Water shortage emergency is declared | News

State and local officials are extremely concerned about California’s ongoing drought conditions and said that strong measures must be taken in order to address the situation.

The Metropolitan Water District (MWD) of Southern California recently declared a water shortage emergency, saying it does not have enough water to meet normal demands for the 6 million people living in State Water Project (SWP) dependent areas in parts of Los Angeles, Ventura, and San Bernardino counties.

As a result, MWD announced an unprecedented action on April 26, saying residents will face new restrictions limiting outdoor watering to one day a week, starting June 1.

MWD General Manager Adel Hagekhalil said that if enough water isn’t conserved in the coming months, or if supply conditions worsen, all outdoor watering could be banned in these areas as early as September.

“The reality is, this drought has left us without the water supply we need to meet normal demands in these areas. To make sure we have enough water for their basic human health and safety needs, everyone in these communities must immediately and dramatically reduce their water use,” Hagekhalil said in a news release issued by MWD.

The MWD’s announcement affects the Inland Empire Utilities Agency (IEUA), which serves Fontana and several other cities.

IEUA General Manager Shivaji Deshmukh said in a statement that the agency is collaborating with its customer agencies and MWD to develop options for conservation measures to stretch SWP supplies as much as possible in addition to implementing its own.

“Although IEUA is identified as State Water Project dependent, the Agency has a diverse water supply portfolio, with

approximately 70 percent of IEUA’s water supplies stemming from local resources that we continue to contribute to and invest in to increase regional drought resiliency,” Deshmukh said.

MWD said that the six affected agencies, including IEUA, also could select an alternative path that sets volumetric limits on the amount of water used.

Andrea Carruthers, the communications officer for IEUA, said that “we are trying to make it absolutely clear that there are two options offered by MWD. IEUA and our customer agencies are choosing the pathway/framework that allows for an allocation from MWD, not the other option of a mandated one day/week watering schedule.”

This second pathway will allow the IEUA “to comply with monthly allocation limits based on remaining MWD storage, drought actions, and Human Health and Safety water provided by the Department of Water Resources (DWR),” Deshmukh said. “This pathway will result in real water savings for the region. These efforts align with MWD’s goal for all Southern California residents and businesses to save 30 percent and stretch our resources to prevent additional restrictions or cutbacks this year.”

Additional information regarding the conservation efforts will be provided in the upcoming weeks.

“Metropolitan has never before employed this type of restriction on outdoor water use.
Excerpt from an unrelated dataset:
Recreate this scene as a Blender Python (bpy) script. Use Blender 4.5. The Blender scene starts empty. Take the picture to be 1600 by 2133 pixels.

But we are facing unprecedented reductions in our Northern California supplies, and we have to respond with unprecedented measures. We’re adapting to climate change in real time,” Hagekhalil said.

The SWP on average supplies 30 percent of the water used in Southern California. However, three consecutive years of severe dry conditions have resulted in the lowest deliveries ever from this critical supply over the past three years, MWD said.

MWD declared a drought emergency for the SWP-dependent areas last November. Since then, conditions have only deteriorated. California just endured the driest January, February and March — typically when the state receives about half of its precipitation — in recorded history.